Par Jean-François LECKNING
Des chiffres ou des lettres ?
A l’école, je ne comprenais jamais rien aux mathématiques. On me dit que je souffrais peut-être de dyscalculie, un trouble d’apprentissage moins connu que la dyslexie, sa cousine. Moi je dis que c’était plutôt un trouble d’intérêt.
Pour faire simple, j’ai buggé dès que j’ai aperçu ma prof de maths. C’est pas qu’elle n’était pas jolie la Chantal, au contraire, mais elle faisait de drôles de dessins au tableau. Et elle s’offusquait que je prenne souvent un air étonné. Faut dire que c’était encore l’époque où les profs trouvaient ça amusant de nous tirer les oreilles. Dans mon cas, ça sifflait grave.
Je me suis accroché tant que j’ai pu. Disons que je ne ramenais pas que des zéros. Mais les choses se sont drôlement compliquées au secondaire. Au collège du Saint-Esprit, ça multipliait et ça divisait à un rythme effréné. Il était maintenant question de Pythagore, de Thalès, d’équerre, d’algèbre, de trigonométrie, de coefficient, de déterminant… Du polonais je vous dis ; un vrai cauchemar !
Pour corser le tout et décupler mon complexe, j’étais assis entre deux “génies” qui ne se contentaient pas de résoudre toutes les équations possibles et imaginables, genre -3x > -1… Non, fallait encore qu’ils suggèrent à la prof de m’envoyer à l’échafaud pour la prochaine formule. Ruben et Norbert, si vous me lisez, c’est sans rancune ! Fallait vraiment que je règle ce vieux contentieux.
La seule fois où je me suis distingué en cours de maths, c’était quand, avec deux autres copains, nous avions glué la prof sur sa chaise. Un bon coup de Pattex pour faire rire la classe. Pardon madame Glover ! Au final, c’est moi qui aie ri jaune. Je n’ai pas pris perpète, mais presque : trois jours de renvoi, lettre à signer par les parents ! Tu parles d’un souvenir !

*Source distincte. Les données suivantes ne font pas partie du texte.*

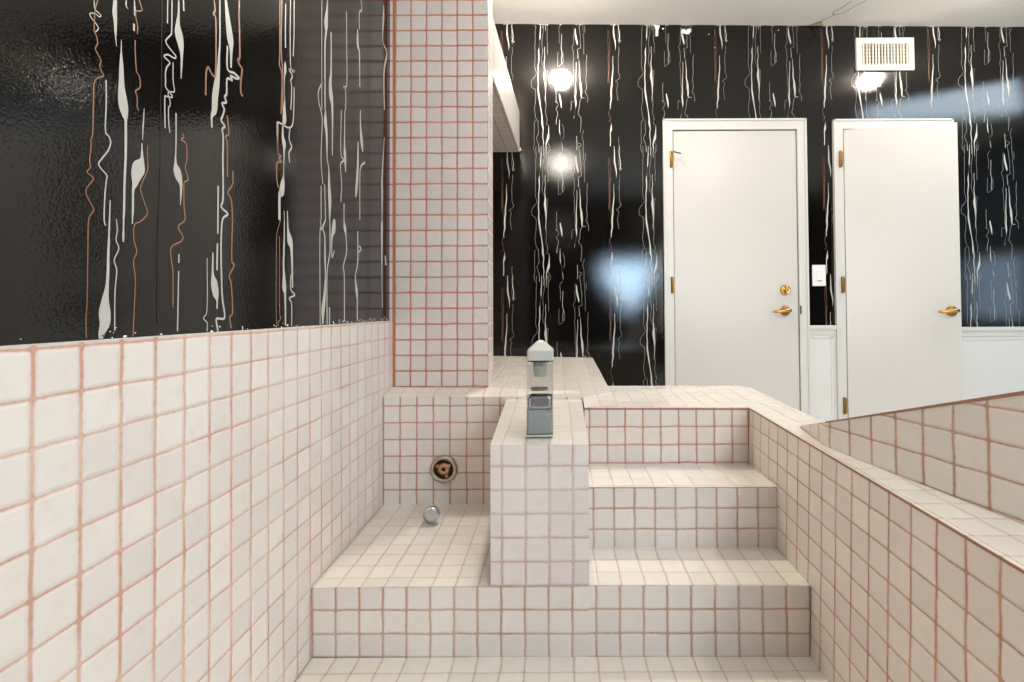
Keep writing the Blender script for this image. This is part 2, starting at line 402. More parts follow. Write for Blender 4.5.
# ------------------------------------------------------------------ the wallpaper print
LEFT_STROKES = """s 11.23,7.25,0.034 11.24,7.09,0.034 11.27,7.04,0.034 11.4,7,0.035 11.36,6.94,0.035 11.27,6.95,0.034 11.17,6.91,0.034 11.13,6.85,0.034 11.19,6.78,0.034 11.27,6.74,0.034 11.34,6.67,0.035 11.33,6.61,0.035 11.27,6.53,0.034
c 11.32,7.31,0.038 11.27,7.11,0.037 11.25,6.93,0.037 11.24,6.7,0.037 11.24,6.5,0.037 11.25,6.52,0.037 11.3,6.44,0.037 11.33,6.29,0.038 11.28,6.13,0.037 11.36,6.02,0.038 11.42,5.92,0.038 11.39,5.79,0.038 11.44,5.67,0.038 11.49,5.6,0.039 11.32,5.45,0.038 11.27,5.34,0.037 11.25,5.22,0.046 11.25,4.7,0.046 11.24,4.12,0.04 11.2,3.97,0.039 11.21,3.83,0.04 11.18,3.49,0.039 11.2,3.33,0.037 11.12,3.2,0.036 11.27,3.11,0.037 11.24,3.01,0.037 11.12,2.83,0.036 11.11,2.69,0.036 11.21,2.52,0.037 11.29,2.39,0.037 11.27,2.31,0.037 11.19,2.17,0.036 11.17,1.97,0.036 11.17,1.65,0.037 11.17,0.94,0.033 11.17,0.23,0.029 11.15,-0.19,0.033 11.17,-0.69,0.033
s 11.77,7.61,0.1 11.76,7.42,0.119 11.76,7.25,0.131 11.78,7.03,0.094 11.79,6.74,0.057 11.82,6.48,0.019
s 12.07,7.79,0.04 12.07,7.65,0.04 12.12,7.6,0.04
s 12.3,7.94,0.048 12.32,7.71,0.062 12.31,7.55,0.048
s 12.3,7.33,0.055 12.3,7.15,0.055
c 12.44,8.03,0.042 12.53,7.85,0.043 12.47,7.76,0.042 12.35,7.68,0.041 12.36,7.49,0.041 12.41,7.34,0.042 12.4,7.12,0.042
c 12.34,6.93,0.045 12.35,6.61,0.045 12.39,6.17,0.045 12.46,6.09,0.046 12.5,5.98,0.046 12.5,5.78,0.046 12.37,5.63,0.045 12.42,5.51,0.045 12.43,5.24,0.045 12.47,5.17,0.045
s 13.36,8.62,0.036 13.36,7.97,0.036
s 13.51,8.72,0.058 13.51,7.85,0.058 13.47,7.7,0.057 13.33,7.5,0.056 13.33,7.39,0.056 13.48,7.3,0.057 13.67,7.21,0.059 13.6,7.12,0.058 13.4,7.11,0.057 13.28,7.03,0.056 13.28,6.97,0.056 13.46,6.92,0.057 13.36,6.75,0.056 13.31,6.56,0.056 13.32,6.36,0.056 13.33,6.17,0.056 13.54,6.04,0.058 13.52,5.97,0.058 13.33,5.92,0.056 13.3,5.83,0.056 13.32,5.03,0.056
s 13.57,6.99,0.046 13.58,6.49,0.046 13.63,6.19,0.046 13.49,6.12,0.045 13.41,6.03,0.045 13.48,5.85,0.045 13.48,5.72,0.045 13.43,5.61,0.045 13.45,5.18,0.045 13.49,4.97,0.045
s 11.95,6.72,0.019 11.95,6.4,0.052 11.96,6.08,0.116 11.97,5.72,0.155 11.98,5.5,0.2 12.01,5.25,0.273 12.04,5.05,0.274 12.08,4.86,0.164 12.1,4.75,0.086 12.11,4.31,0.079 12.11,3.78,0.072 12.09,3.19,0.066 12.09,2.6,0.066 12.08,2.25,0.059 12.08,1.78,0.059 12.08,1.73,0.039
s 11.56,5.53,0.048 11.57,4.97,0.048 11.56,4.32,0.048 11.65,4.21,0.049 11.7,4.08,0.049 11.64,3.87,0.049 11.5,3.65,0.047 11.41,3.51,0.047 11.41,3.45,0.047 11.47,3.37,0.047 11.61,3.26,0.048 11.6,3.11,0.048 11.57,2.77,0.048 11.56,2.21,0.048 11.6,2.05,0.048
s 11.71,2.68,0.037 11.7,2.24,0.055 11.69,1.72,0.061 11.68,1.35,0.072 11.68,0.98,0.08 11.66,0.61,0.096 11.62,0.28,0.198 11.61,-0.01,0.316 11.62,-0.27,0.285 11.54,-0.49,0.172 11.52,-0.67,0.101
s 11.88,2.26,0.038 11.91,1.99,0.038 11.88,1.75,0.038 11.96,1.55,0.046 11.84,1.25,0.045 11.91,1,0.046 11.87,0.43,0.045 11.88,-0.69,0.045
s 12.11,-0.11,0.056 12.11,-0.68,0.056
s 12.64,5.3,0.018 12.63,5.11,0.043 12.61,4.8,0.05 12.6,4.46,0.029
s 12.58,4.36,0.043 12.59,4.09,0.071 12.59,3.93,0.142 12.51,3.72,0.393 12.43,3.49,0.326 12.39,3.26,0.172 12.34,3.07,0.075 12.34,2.65,0.068 12.33,2.22,0.048
c 12.75,4.35,0.044 12.76,3.98,0.044 12.77,3.73,0.044 12.67,3.49,0.043 12.56,3.22,0.042 12.58,3.07,0.043 12.69,2.82,0.043 12.78,2.62,0.044 12.73,2.49,0.044 12.56,2.32,0.042 12.39,2.2,0.041 12.38,1.82,0.041 12.47,1.54,0.046 12.38,1.31,0.045 12.4,1.08,0.041 12.44,0.8,0.041 12.42,0.18,0.041 12.39,-0.62,0.04
k 13.17,8.51,0.027 13.17,7.53,0.027 13.18,6.3,0.027 13.16,5.65,0.027 13.18,4.11,0.027 13.17,3.46,0.027 13.13,2.5,0.027 13.12,1.92,0.027 13.12,1.09,0.025 13.14,-0.73,0.025
s 13.75,8.87,0.059 13.75,8.45,0.082 13.73,8.16,0.164 13.77,7.88,0.318 13.84,7.62,0.238 13.88,7.31,0.096 13.87,6.67,0.048
s 13.92,8.98,0.054 13.94,8.67,0.054
c 15.17,9.78,0.071 15.22,9.5,0.072 15.15,9.31,0.071 15.26,9.17,0.072 15.28,7.58,0.072 15.18,7.38,0.071 15.03,7.46,0.07 14.95,7.54,0.069 14.86,7.33,0.068 14.85,6.62,0.068
s 15.43,9.95,0.074 15.45,8.66,0.074 15.42,8.12,0.103 15.39,7.59,0.162 15.33,7.19,0.247 15.26,6.75,0.274 15.23,6.32,0.244 15.12,6.07,0.099 15.13,5.73,0.071
s 15.71,10.15,0.107 15.78,9.74,0.201 15.87,9.31,0.297 15.95,8.93,0.332 15.99,8.63,0.159 15.99,8.04,0.071
c 16.38,10.55,0.083 16.38,10.01,0.083 16.43,8.67,0.084 16.34,8.52,0.083 16.41,8.36,0.083 16.56,8.27,0.085 16.5,7.85,0.084 16.5,7.46,0.084 16.61,7.36,0.085
s 15.81,8.67,0.078 15.82,7.93,0.078 16.16,7.94,0.081 16.4,7.9,0.083 16.25,7.81,0.082 15.97,7.76,0.079 16.05,7.65,0.08 15.81,7.58,0.077 15.79,7.09,0.077 15.7,6.95,0.076 15.78,6.8,0.077 15.59,6.69,0.075 15.63,6.6,0.076 15.69,6.51,0.076 15.6,6.26,0.075 15.55,6.11,0.075 15.72,5.99,0.076 15.6,5.85,0.075 15.65,5.6,0.076 15.64,4.92,0.076 15.67,3.67,0.076 15.59,3.34,0.075 15.9,3.17,0.078 15.65,2.93,0.075 15.6,2.14,0.075 15.63,1.11,0.075 15.68,0.44,0.075 15.8,-0.18,0.077 15.61,-0.24,0.075 15.41,-0.25,0.073 15.49,-0.63,0.074
s 13.7,5.6,0.058 13.71,4.77,0.058 13.7,4.22,0.081 13.75,4.01,0.268 13.83,3.8,0.26 13.91,3.59,0.107 13.9,3.03,0.036
c 13.93,5.11,0.054 13.99,5.01,0.054 13.89,4.92,0.054 14.08,4.85,0.055 14.12,4.44,0.055 14.06,4.15,0.055 14.17,3.89,0.056 14.13,3.79,0.055 14.02,3.67,0.055 14.03,3.01,0.055 14.07,2.64,0.055 13.82,2.41,0.053 14,2.16,0.054 13.94,2.01,0.054 13.58,1.78,0.051 13.6,1.38,0.051 13.65,1.11,0.052 13.67,0.12,0.052
c 15.83,6.38,0.062 15.91,5.83,0.063 15.76,5.67,0.061 15.84,5.46,0.062 15.86,4.38,0.062
c 16.13,4.64,0.064 16.12,4.21,0.064 15.89,3.88,0.062 16.06,3.66,0.064 16.13,3.02,0.064 16.11,1.73,0.064 16.24,1.53,0.065 16,1.16,0.063 16.1,0.88,0.064 16.18,-0.02,0.064 16.04,-0.21,0.063 16.15,-0.66,0.064
s 15.44,3.98,0.074 15.44,2.89,0.073 15.44,2.46,0.073
s 15.43,2.15,0.073 15.42,1.3,0.073
s 13.86,1.63,0.047 13.86,1.38,0.047
s 13.86,1.15,0.059 13.85,0.31,0.059 13.84,-0.56,0.059
s 14.98,1.64,0.048 15,0.08,0.048 14.85,-0.19,0.047 15.01,-0.36,0.048 15.01,-0.61,0.048
s 15.23,1.84,0.057 15.23,1.19,0.1 15.3,0.89,0.302 15.38,0.54,0.276 15.44,0.34,0.088 15.44,0.08,0.066
c 18.79,12.1,0.077 18.81,9.96,0.077 18.78,9.56,0.076 18.97,9.21,0.078 18.93,7.84,0.078 18.88,7.69,0.077
c 18.93,12.19,0.078 18.9,10.26,0.078 19.02,9.36,0.078 19.04,7.89,0.079
s 19.19,12.2,0.08 19.18,11.06,0.08 19.2,10.45,0.08
s 19.19,9.89,0.057 19.19,9.7,0.16 19.19,9.51,0.16 19.14,9.23,0.068 19.14,8.71,0.057 19.17,8.34,0.068 19.15,7.93,0.204 19.16,7.55,0.272 19.05,7.25,0.09
s 19.54,12.58,0.071 19.57,9.96,0.071 19.9,9.86,0.074 19.48,9.72,0.071 19.72,9.57,0.072 19.6,9.32,0.071 19.67,9.08,0.072 19.62,8.13,0.071
s 19.81,12.75,0.073 19.82,11.42,0.073 19.77,10.4,0.073
s 19.85,9.17,0.073 19.84,8.21,0.073 19.75,7.58,0.072 19.45,7.34,0.07 19.1,7.31,0.068 18.72,7.28,0.065 18.66,7.11,0.065 18.71,6.19,0.065
s 22.15,14.26,0.061 22.21,9.19,0.061
s 22.71,14.62,0.096 22.67,14.13,0.192 22.57,13.38,0.38 22.57,13,0.19 22.48,12.19,0.141 22.52,9.32,0.11
s 23.09,13.3,0.132 23.11,11.52,0.165 23.03,10.78,0.296 23.12,10.2,0.43 23.26,9.62,0.201 23.27,7.45,0.084
s 22.24,10.49,0.077 21.87,9.87,0.074 21.95,9.39,0.075 22.1,9.15,0.076 22.26,8.76,0.077 22.19,7.7,0.076 22.17,6.73,0.076 22.34,5.81,0.077
s 24.76,15.35,0.095 24.82,13.45,0.096 24.84,11.63,0.096 24.43,11.27,0.092 24.71,11.23,0.095 24.72,10.22,0.095
s 26.6,17.11,0.11 26.72,16.64,0.111 26.39,16.26,0.108 26.4,15.37,0.108
s 26.18,15.25,0.128 26.19,14.37,0.319 26.41,14.05,0.173 26.49,12.22,0.109
s 30.09,19.04,0.141 30.09,18.33,0.281 29.96,16.74,0.111 30.68,16.31,0.234 30.2,14.83,0.226 30.28,12.51,0.17
c 18.74,7.26,0.076 18.73,6.13,0.076 18.95,6.04,0.078 18.79,5.9,0.076 18.98,5.83,0.078 18.68,5.68,0.075 18.66,5.11,0.075 18.77,4.76,0.076
s 19.05,7.25,0.09 19.05,6.87,0.168 19.15,6.59,0.272 19.15,6.27,0.102 19.13,5.37,0.068 19.08,5.03,0.269 18.99,4.63,0.356 18.86,4.47,0.175 18.87,3.52,0.154
s 19.57,7.38,0.071 19.51,6.91,0.071 19.7,6.64,0.072 19.5,6.35,0.07 19.56,5.97,0.071
s 19.18,3.94,0.057 19.21,3.58,0.057 19.19,2.43,0.113 19.17,1.8,0.113 19.21,1.36,0.181 19.24,0.91,0.296 19.3,0.6,0.137 19.34,-0.58,0.103
s 19.41,3.99,0.058 19.44,3.63,0.081 19.47,3.24,0.14 19.62,2.81,0.403 19.75,2.44,0.192 19.83,0.94,0.084
c 18.93,3.53,0.055 18.72,3,0.054 18.67,2.25,0.054 18.7,-0.22,0.054 18.87,-0.57,0.055
c 18.88,2.9,0.055 18.92,0.03,0.055 19.03,-0.23,0.056 18.79,-0.47,0.054
s 19.7,1.46,0.072 19.71,0.87,0.072 20.01,0.65,0.074 19.59,0.51,0.071 19.77,0.28,0.072 19.78,-0.6,0.072
s 22.56,9.34,0.094 22.57,8.73,0.315 22.69,8.25,0.223 22.75,7.13,0.096 22.91,6.72,0.097 22.97,5.82,0.26 23.04,5.22,0.327 23.02,4.29,0.114
s 22.52,5.86,0.078 22.62,4.21,0.079
s 22.18,5.7,0.076 22.2,4.14,0.076
s 24.22,10.02,0.091 24.19,7.9,0.09 24.52,7.6,0.093 24.16,7.25,0.09 24.29,6.31,0.091 24.21,5.41,0.09
s 24.63,10.19,0.075 24.6,8.53,0.15 24.65,7.97,0.319 24.75,7.05,0.095
s 24.58,5.41,0.112 24.59,4.57,0.112 24.69,4.18,0.319 24.82,3.79,0.114 24.89,2.98,0.114 24.52,2.2,0.111 24.65,1.73,0.112 24.68,-0.55,0.112
s 26.59,10.99,0.109 26.6,10.11,0.175 26.78,9.28,0.377 26.9,8.78,0.112
s 26.3,9.12,0.128 26.25,7.78,0.255 26.11,6.61,0.315 25.99,6.06,0.104
s 27.24,8.3,0.115 26.68,7.91,0.11 26.54,7.25,0.109 26.56,4.94,0.109
s 30.29,10.79,0.085 29.94,8.37,0.221 29.95,7.17,0.277 29.91,5.55,0.138
s 22.11,4.12,0.075 22.24,3.7,0.076 22.09,3.38,0.075 22.16,-0.64,0.075
s 22.62,4.21,0.11 22.36,3.79,0.108 22.55,3.45,0.11 22.59,2.41,0.157 22.65,1.59,0.126 22.55,0.62,0.265 22.43,0.02,0.34 22.41,-0.61,0.108
s 23.05,4.29,0.098 23.07,2.76,0.098 22.8,1.75,0.096 22.83,-0.62,0.096
s 23.52,4.41,0.238 23.44,3.9,0.406 23.28,3.48,0.15 23.29,2.56,0.083 23.54,2.9,0.085
s 23.06,0.17,0.114 23.07,-0.63,0.114
s 26.28,4.28,0.149 26.3,2.62,0.149 25.99,1.82,0.125 26.17,1.05,0.315 26.26,0.54,0.148 26.27,-0.55,0.148
s 26.51,3.52,0.108 26.73,3.37,0.11 26.4,3.16,0.107
s 29.96,5.56,0.166 29.91,4.96,0.358 29.93,2.58,0.165 30.01,0.16,0.11
s 30.49,3.43,0.171 30.63,2.84,0.288"""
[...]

Tout ça pour vous dire que mes années de collège auraient peut-être été plus abouties et plus excitantes si le système ne m’avait pas obligé à trainer cette torture matheuse jusqu’aux examens de SC où, évidemment, j’ai été brillamment recalé avec un 8 qui a dévalorisé tout le reste, à commencer par mes distinctions en langue.
Je n’ai jamais compris pourquoi le système éducatif, ici comme ailleurs, mais ici plus qu’ailleurs, ne tient pas compte des prédispositions naturelles et des intérêts de l’élève plus tôt que ça. Ni, non plus, pourquoi des matières comme le sport, le dessin, la musique ou l’agriculture, susceptibles d’ouvrir tellement de portes aux jeunes, n’ont pas une place plus importante dans le cursus.

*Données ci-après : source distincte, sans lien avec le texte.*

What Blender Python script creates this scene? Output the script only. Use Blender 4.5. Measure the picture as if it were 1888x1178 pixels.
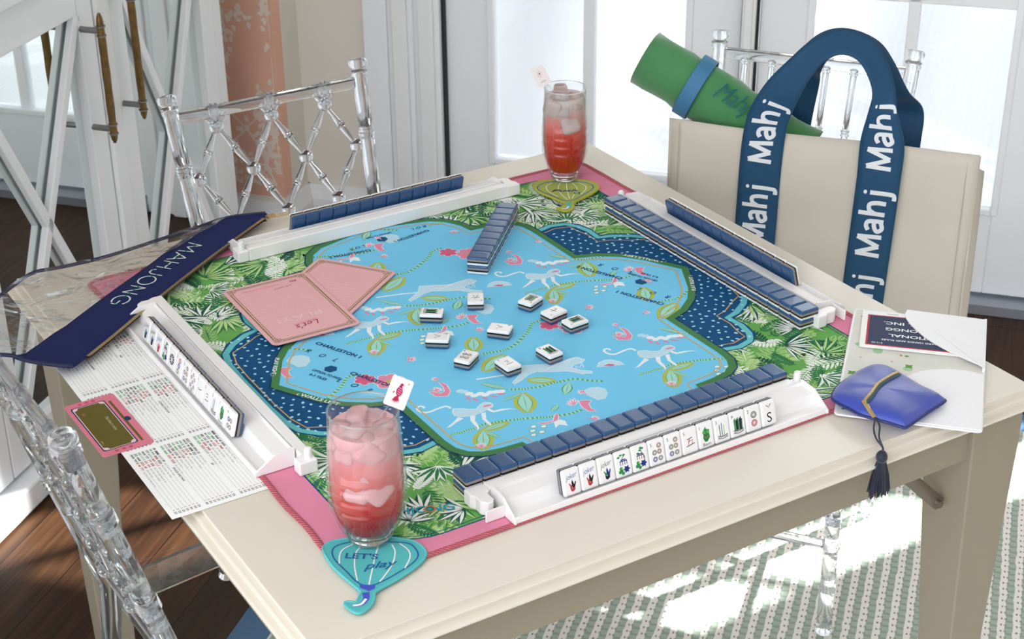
import bpy, bmesh, math, random
from mathutils import Vector, Matrix
from mathutils.geometry import tessellate_polygon
random.seed(7)
for o in list(bpy.data.objects): bpy.data.objects.remove(o)
SC = bpy.context.scene
COL = SC.collection
PI = math.pi
# ---------------------------------------------------------------- camera
cam_d = bpy.data.cameras.new('camera'); cam = bpy.data.objects.new('camera', cam_d); COL.objects.link(cam)
cam_d.sensor_width = 36.0; cam_d.lens = 3048.15 / 1888 * 36.0
YAW, PITCH, ROLL = 1.02509955, 0.476392137, -0.0103411642
fw = Vector((math.cos(YAW)*math.cos(PITCH), math.sin(YAW)*math.cos(PITCH), -math.sin(PITCH)))
rt = Vector((math.sin(YAW), -math.cos(YAW), 0)); up = rt.cross(fw)
r_ = rt*math.cos(ROLL) + up*math.sin(ROLL); u_ = -rt*math.sin(ROLL) + up*math.cos(ROLL)
CM = Matrix.Identity(4)
for i in range(3):
    CM[i][0] = r_[i]; CM[i][1] = u_[i]; CM[i][2] = -fw[i]
CM[0][3], CM[1][3], CM[2][3] = -0.94944168, -1.60937464, 1.71186502
cam.matrix_world = CM
SC.camera = cam
cam_d.dof.use_dof = True; cam_d.dof.focus_distance = 2.05; cam_d.dof.aperture_fstop = 18
cam_d.clip_start = 0.05; cam_d.clip_end = 100
# ---------------------------------------------------------------- world, sun, exposure
W = bpy.data.worlds.new('daylight'); SC.world = W; W.use_nodes = True
nt = W.node_tree; nt.nodes.clear()
wo = nt.nodes.new('ShaderNodeOutputWorld'); bg = nt.nodes.new('ShaderNodeBackground')
tc = nt.nodes.new('ShaderNodeTexCoord'); dp = nt.nodes.new('ShaderNodeVectorMath'); dp.operation = 'DOT_PRODUCT'
dp.inputs[1].default_value = (0.70, 0.28, 0.65)
rp = nt.nodes.new('ShaderNodeValToRGB')
rp.color_ramp.elements[0].position = 0.0; rp.color_ramp.elements[0].color = (0.55, 0.56, 0.58, 1)
rp.color_ramp.elements[1].position = 1.0; rp.color_ramp.elements[1].color = (0.93, 0.97, 1.0, 1)
mr = nt.nodes.new('ShaderNodeMapRange'); mr.inputs[1].default_value = -1; mr.inputs[2].default_value = 1
nt.links.new(tc.outputs['Generated'], dp.inputs[0]); nt.links.new(dp.outputs['Value'], mr.inputs[0])
nt.links.new(mr.outputs[0], rp.inputs[0]); dk = nt.nodes.new('ShaderNodeVectorMath'); dk.operation = 'DOT_PRODUCT'; dk.inputs[1].default_value = (0.45, -0.89, -0.10)
ds = nt.nodes.new('ShaderNodeMapRange'); ds.interpolation_type = 'SMOOTHSTEP'; ds.inputs[1].default_value = .20; ds.inputs[2].default_value = .80; ds.inputs[3].default_value = 1; ds.inputs[4].default_value = .07
mm = nt.nodes.new('ShaderNodeVectorMath'); mm.operation = 'SCALE'
nt.links.new(tc.outputs['Generated'], dk.inputs[0]); nt.links.new(dk.outputs['Value'], ds.inputs[0])
nt.links.new(rp.outputs[0], mm.inputs[0]); nt.links.new(ds.outputs[0], mm.inputs['Scale']); nt.links.new(mm.outputs[0], bg.inputs[0]); nt.links.new(bg.outputs[0], wo.inputs[0])
bg.inputs[1].default_value = 3.4
sd = bpy.data.lights.new('sun', 'SUN'); sun = bpy.data.objects.new('sun', sd); COL.objects.link(sun)
sd.energy = 16.0; sd.angle = math.radians(0.9); sd.color = (1.0, 0.97, 0.93)
sun.rotation_euler = Vector((-math.cos(math.radians(45)), 0, -math.sin(math.radians(45)))).to_track_quat('-Z', 'Y').to_euler()
sun.location = (4, 0, 4)
SC.view_settings.view_transform = 'Standard'; SC.view_settings.look = 'None'
SC.view_settings.gamma = 1; SC.view_settings.use_curve_mapping = False
SC.view_settings.exposure = 0.50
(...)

Parce qu’il s’agit d’inclure et non d’exclure, parce que chaque enfant est différent, une évaluation constructive de son potentiel et de ses intérêts dès le plus jeune âge, et l’introduction d’une pédagogie différenciée, aurait sans doute évité bien des naufrages en fin de cycle. Certains pays, comme la Finlande, l’ont compris. D’autres, comme Maurice, ne se sont même pas encore posé la question. Mais je suppose que ça viendra.